Del resto, sin dall’inizio degli anni Novanta, all’indomani della caduta del regime socialista, in tutta la Bulgaria si erano succeduti atti di vandalismo e distruzione delle opere prodotte durante il periodo socialista e nel 1999 lo stesso governo democratico aveva deciso la demolizione del mausoleo di Georgi Dimitrov, il leggendario e intoccabile segretario del Partito Comunista Bulgaro tra il 1946 e il 1949.
Fu quindi anche per evitare la dispersione e la scomparsa del patrimonio artistico del periodo che, per diversi mesi, Rashidov girò per la Bulgaria raccogliendo cimeli dell’era socialista, portandoli a Sofia arrangiandoli all’interno del futuro museo.
Durante l’estate 2011, poche settimane prima dell’apertura, si aprì un intenso dibattito su come dovesse essere chiamata l’esposizione. Il Partito Socialista Bulgaro, erede del Partito Comunista, spinse il ministero della Cultura a cambiare il nome da Museo sull’Arte Totalitaria a Museo di Arte Socialista.

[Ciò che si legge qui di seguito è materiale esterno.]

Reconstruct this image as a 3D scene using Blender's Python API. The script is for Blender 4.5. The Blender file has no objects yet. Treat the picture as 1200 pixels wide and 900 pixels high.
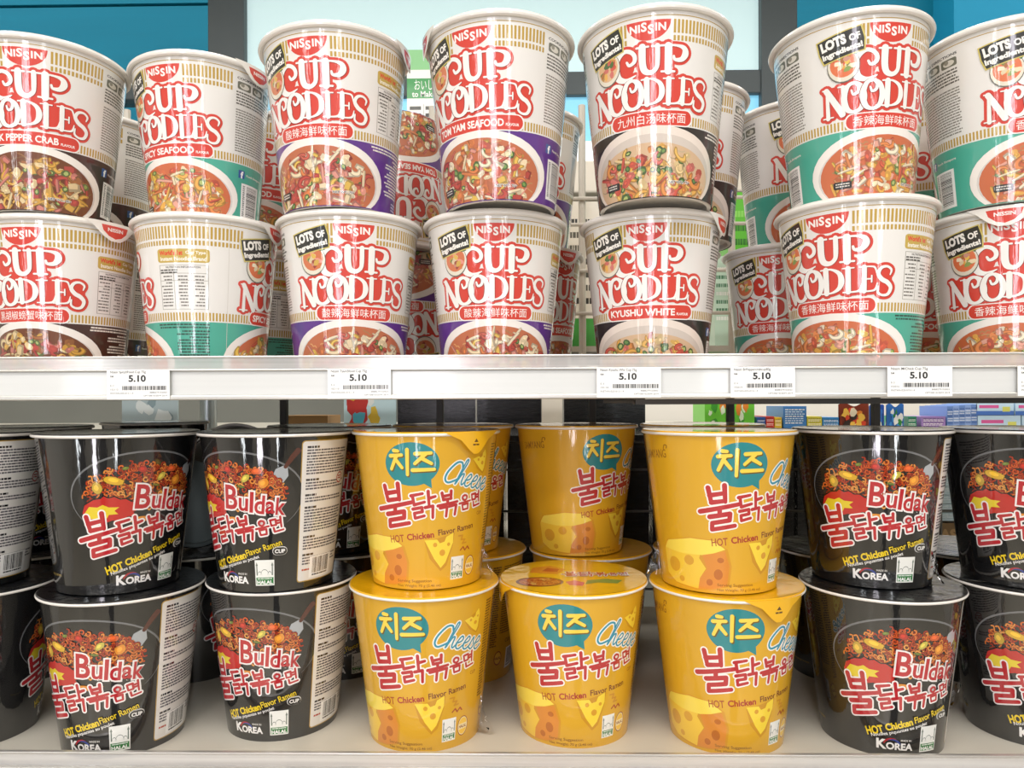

Ed il museo, costato 1,5 milioni di euro, fu inaugurato il 19 settembre 2011, alla presenza dello stesso primo ministro e del sindaco della città.
Non sono mancate e non mancano tuttora, le critiche all’iniziativa, dedicata ad un periodo, a detta dei detrattori, che dovrebbe essere riposto nell’oblio e, sempre secondo loro, voluta per rivalutare l’idea socialista.
I giudizi più negativi sono arrivati, naturalmente, dai movimenti politici schierati a destra. Il partito di Unione delle Forze Democratiche (SDS) di Bozhidar Lukarski, afferma che il vero intento del museo è la riabilitazione del periodo socialista ed un tentativo di riscrivere la storia, rimproverando la mancanza di qualsiasi accenno sulla natura criminale del regime socialista bulgaro.
Paradossalmente, però, il museo contiene anche opere di artisti censurati dal regime socialista per la loro tendenza a rappresentare l’arte in una veste occidentale e formalista, come Alexander Zhendov e Nikola Tanev.
Tra i critici più accesi c’è l’artista Adriana Chernin, la quale definisce il museo un “non museo”, ma solo una rassegna d’arte di quel periodo.
Il Museo è diviso in tre parti: un parco che ospita un’ottantina di sculture del periodo, una parte interna con quadri e busti ed una sala dove viene proiettato un documentario.
La parte più apprezzata dai visitatori è sicuramente il parco, dominato da due enormi statue, una di Lenin che si ergeva nel centro di Sofia e una di Dimitrov. Attorno ad esse altre opere, disposte apparentemente senza alcun criterio logico, che ritraggono soldati dell’Armata Rossa, lavoratori, agricoltori. Non mancano busti di membri delle famiglie al potere, come quello di Lyudmila Zhivkova, la discussa figlia del leader Todor Zhivkov, artista essa stessa, ma anche attratta dalle religioni e dalle arti esoteriche, passione che attirò su di lei critiche da parte dei comunisti più ortodossi.
Ciò che lascia disorientati i visitatori è la totale assenza di un percorso guidato, un itinerario che possa in qualche modo accompagnare ed orientare la visione delle opere in esso presenti. Le sculture nel parco non seguono alcuna logica nella loro disposizione e mancano anche didascalie approfondite che indichino la storia, la funzione, le circostanze in cui esse furono create.
La sala interna è meglio organizzata, almeno per quanto riguarda la disposizione iconografica: immagini di Stalin, Mao Zedong, dei padri del socialismo bulgaro e internazionale sono disposti a gruppi, ma anche qui la carenza di informazioni è una lacuna difficile da colmare.